----- SOURCE EXCERPT

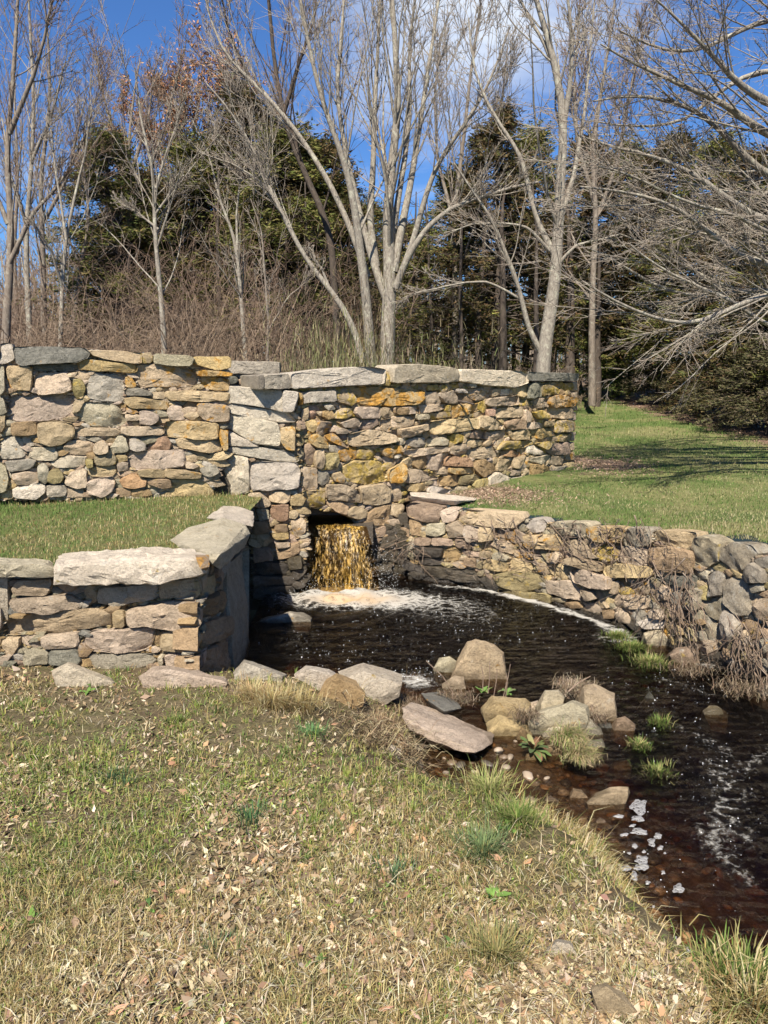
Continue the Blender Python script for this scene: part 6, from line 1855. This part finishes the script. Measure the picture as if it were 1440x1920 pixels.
# leaning slender trunk, left of the big tree
st = [stem_px([(680, 680), (665, 615), (640, 570), (600, 520), (562, 470), (540, 420), (512, 372), (490, 320), (465, 262), (425, 200), (380, 150)], 13.2, .085, .012), stem_px([(620, 545), (600, 500), (575, 470)], 13.2, .035, .01), stem_px([(540, 420), (500, 350), (440, 310), (380, 290)], 13.2, .04, .008)]
bare_tree('bare_tree', 'slender pale tree leaning far left from beside the big many-stemmed one', st, at_y(680, 700, 13.2), BARK_PALE, TWIG, rt, 24, 9, 7, -.28, -.4, -.45, .6, .06, .004, t0=.3)
st = [stem_px([(309, 720), (308, 640), (303, 560), (294, 460), (290, 380), (292, 320), (272, 260), (262, 200), (255, 130)], 13, .075, .012), stem_px([(291, 360), (310, 290), (335, 230), (350, 170)], 13, .035, .008), stem_px([(297, 430), (260, 400), (225, 380)], 13, .03, .007), stem_px([(292, 400), (330, 350), (352, 330)], 13, .03, .007)]
bare_tree('bare_tree', 'slim pale birch-like tree standing behind the left wall before the cedars', st, at_y(309, 720, 13), BARK_PALE, TWIG, rt, 24, 9, 7, -.30, -.4, -.45, .65, .05, .004, t0=.25)
st = [stem_px([(462, 700), (455, 600), (448, 500), (440, 440), (420, 400), (405, 350), (392, 290), (360, 220)], 13.4, .06, .01), stem_px([(445, 470), (443, 400), (450, 340), (470, 290)], 13.4, .035, .008)]
bare_tree('bare_tree', 'thin forked grey tree behind the right end of the left wall', st, at_y(462, 700, 13.4), BARK_PALE, TWIG, rt, 22, 9, 6, -.28, -.4, -.45, .6, .05, .004, t0=.2)
st = [stem_px([(500, 710), (504, 600), (498, 520), (492, 440), (470, 380)], 12.4, .035, .008), stem_px([(502, 620), (540, 560), (590, 520)], 12.4, .02, .005)]
bare_tree('bare_tree', 'spindly sapling just left of the concrete block', st, at_y(500, 710, 12.4), BARK_GREY, TWIG, rt, 14, 6, 4, -.3, -.4, -.45, .6, .06, .004, t0=.2)
# left edge group
left = [('leftmost tall bare tree, cut by the left edge of the picture', 13.5, [[(8, 760), (12, 600), (22, 450), (12, 300), (25, 150), (35, 0), (40, -80)], [(15, 500), (60, 400), (120, 330), (160, 240)], [(15, 420), (-20, 330), (-40, 200)], [(18, 250), (60, 150), (90, 60), (110, -20)]], .12, BARK_GREY),
        ('tall pale bare tree, second from the left edge', 16, [[(60, 760), (55, 600), (48, 450), (60, 300), (62, 150), (52, 0), (50, -60)], [(50, 420), (20, 330), (0, 220)], [(60, 300), (95, 220), (120, 120)]], .10, BARK_PALE),
        ('thin pale tree with the clean straight stem near the left wall', 12.8, [[(112, 720), (113, 640), (116, 560), (124, 450), (142, 360), (160, 280), (170, 200)], [(118, 540), (95, 470), (60, 420)], [(124, 450), (110, 350), (100, 240)]], .06, BARK_PALE),
        ('grey bare tree behind the thin pale one', 17, [[(90, 760), (82, 600), (80, 450), (75, 330), (95, 200), (90, 80), (80, -50)], [(80, 420), (130, 330), (150, 240), (165, 180)]], .11, BARK_GREY),
        ('slim bare tree in the gap left of the cedars', 18, [[(140, 760), (135, 620), (150, 500), (170, 400), (150, 300), (165, 200)], [(150, 500), (110, 400), (105, 320)]], .08, BARK_GREY),
        ('bare tree with forked stem at the far left, further back', 20, [[(30, 760), (35, 620), (25, 480), (35, 350), (28, 200), (30, 60)], [(30, 480), (60, 380), (80, 260)]], .12, BARK_GREY)]
for lab, y, ss, r0_, bk in left:
    st = [stem_px(q, y, r0_ * (1 if i == 0 else .5), .012, rt.uniform(-.5, .5)) for i, q in enumerate(ss)]
    bare_tree('bare_tree', lab, st, st[0][0][0], bk, TWIG if bk is BARK_PALE else TWIG_RED, rt, 20, 9, 8, -.28, -.42, -.45, .6, .06, .0042, t0=.25)
# taller ones behind, against the sky
back_ = [('tall bare tree behind the cedars with its fine top against the sky', 22, [[(235, 760), (240, 560), (245, 400), (240, 280), (250, 180), (262, 110)], [(242, 420), (300, 260), (330, 140), (345, 80)], [(242, 350), (210, 240), (190, 160), (182, 90)], [(244, 330), (280, 220), (290, 130)]], .14, TWIG_RED, None),
         ('tree keeping its rusty dead leaves above the left cedars', 24, [[(360, 760), (362, 560), (365, 400), (360, 280), (372, 190), (380, 120)], [(362, 480), (330, 330), (340, 220), (335, 140)], [(364, 430), (400, 300), (410, 200), (420, 130)], [(362, 420), (300, 300), (270, 230), (250, 200)], [(365, 380), (430, 270), (450, 200), (440, 160)], [(363, 340), (320, 220), (300, 165)], [(362, 440), (260, 340), (210, 270)]], .15, TWIG_RED, (.95, [(0.44, 0.22, 0.10), (0.36, 0.17, 0.08), (0.48, 0.27, 0.14)], (.07, .15))),
         ('bare tree between the rusty one and the big pale one', 21, [[(470, 760), (472, 560), (480, 420), (470, 300), (455, 210), (440, 160)], [(478, 430), (520, 320), (530, 220), (510, 150)], [(472, 400), (430, 300), (400, 230)]], .12, TWIG, None),
         ('bare tree with many upright shoots right of the big pale one', 19, [[(850, 760), (855, 560), (850, 400), (870, 270), (880, 150), (900, 30), (905, -50)], [(852, 420), (820, 300), (815, 180), (830, 60)], [(856, 400), (910, 300), (940, 200), (955, 80)]], .12, TWIG, None),
         ('tall bare tree behind the bent-trunked one at the right', 18, [[(1110, 760), (1110, 560), (1120, 400), (1110, 280), (1130, 160), (1150, 40), (1160, -60)], [(1115, 420), (1160, 300), (1180, 180), (1210, 60)], [(1114, 380), (1080, 260), (1075, 130), (1085, 10)]], .12, TWIG_RED, None)]
for lab, y, ss, r0_, tw, lv in back_:
    st = [stem_px(q, y, r0_ * (1 if i == 0 else .55), .012, rt.uniform(-.5, .5)) for i, q in enumerate(ss)]
    bare_tree('bare_tree', lab, st, st[0][0][0], BARK_GREY, tw, rt, 24, 11, 8, -.28, -.42, -.45, .55, .08, .0055, leaves_=lv, t0=.25)

# ---- evergreen cedars
def cedar_meshes(Ht, Wd, r, dens=1.0, lo=.12, cols=None, leafsz=(.09, .19)):
    k = 14; z = np.linspace(0, Ht, k); P0 = np.stack([.08 * np.sin(z * .7 + r.random() * 6), .08 * np.cos(z * .5), z], 1)[None]; R0 = (np.linspace(.15, .02, k) * Ht / 8)[None]
    n = int(110 * dens); tt = lo + (1 - lo) * r.random(n) ** .85
    az = rot_az(n, r); prof = np.sin(np.clip((1 - tt) * 1.9, 0, math.pi / 2)) ** .8 * (.75 + .4 * r.random(n))
    L = Wd * prof + .15
    B = np.stack([np.interp(tt * Ht, z, P0[0, :, 0]), np.interp(tt * Ht, z, P0[0, :, 1]), tt * Ht], 1)
    kk = 7; f = np.linspace(0, 1, kk)[None, :, None]; d = np.stack([np.cos(az), np.sin(az), np.zeros(n)], 1)[:, None]
    rise = r.uniform(-.12, .5, n)[:, None]
    P1 = B[:, None] + d * L[:, None, None] * f; P1[:, :, 2] += (rise * f[..., 0] - .28 * f[..., 0] ** 2) * L[:, None]; P1 += np.cumsum(r.normal(0, .02, P1.shape), axis=1)
    R1 = (.03 * (1 - .8 * f[..., 0])) * np.ones((n, 1)) * Ht / 8
    P2, R2 = grow(P1, R1, 9, .25, 1, .55 * Wd / 2, .7, 4, .0, .15, .5, r, .006, .3)
    # sprays of foliage
    E = P2[:, 1:].reshape(-1, 3); E = np.concatenate([E, P1[:, 3:].reshape(-1, 3)])
    m = 5; E = np.repeat(E, m, axis=0) + r.normal(0, .085, (len(E) * m, 3)) * np.array([1, 1, .55])
    n3 = len(E); az = rot_az(n3, r); sz = r.uniform(*leafsz, n3)
    A = np.stack([np.cos(az), np.sin(az), r.normal(.15, .45, n3)], 1); A /= np.linalg.norm(A, axis=1, keepdims=True)
    Bq = np.cross(A, r.normal(0, 1, (n3, 3))); Bq /= np.linalg.norm(Bq, axis=1, keepdims=True) + 1e-9
    w = sz * r.uniform(.18, .4, n3)
    V = np.stack([E - Bq * w[:, None] / 2, E + Bq * w[:, None] / 2, E + A * sz[:, None]], 1).reshape(-1, 3)
    F = np.arange(n3 * 3).reshape(-1, 3)
    c = pick(cols, n3, r, .3); cl = fbm(E[:, 0] + E[:, 2] * .7, E[:, 1] + E[:, 2], 1.4, 3)[:, None]
    c = c * (0.7 + .6 * cl); C = np.repeat(c, 3, axis=0)
    V0, F0 = join_tubes([(P0, R0, 9), (P1, R1, 5), (P2, R2, 3)])
    return np_mesh('trunk', V0, F0, BARK_DARK), np_mesh('crown', V, F, NEEDLE, False, C)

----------

## THE EXERCISE
Look through the material above and pick out each line holding the word "picture".

## EXERCISE RESPONSE
Continue the Blender Python script for this scene: part 6, from line 1855. This part finishes the script. Measure the picture as if it were 1440x1920 pixels.
left = [('leftmost tall bare tree, cut by the left edge of the picture', 13.5, [[(8, 760), (12, 600), (22, 450), (12, 300), (25, 150), (35, 0), (40, -80)], [(15, 500), (60, 400), (120, 330), (160, 240)], [(15, 420), (-20, 330), (-40, 200)], [(18, 250), (60, 150), (90, 60), (110, -20)]], .12, BARK_GREY),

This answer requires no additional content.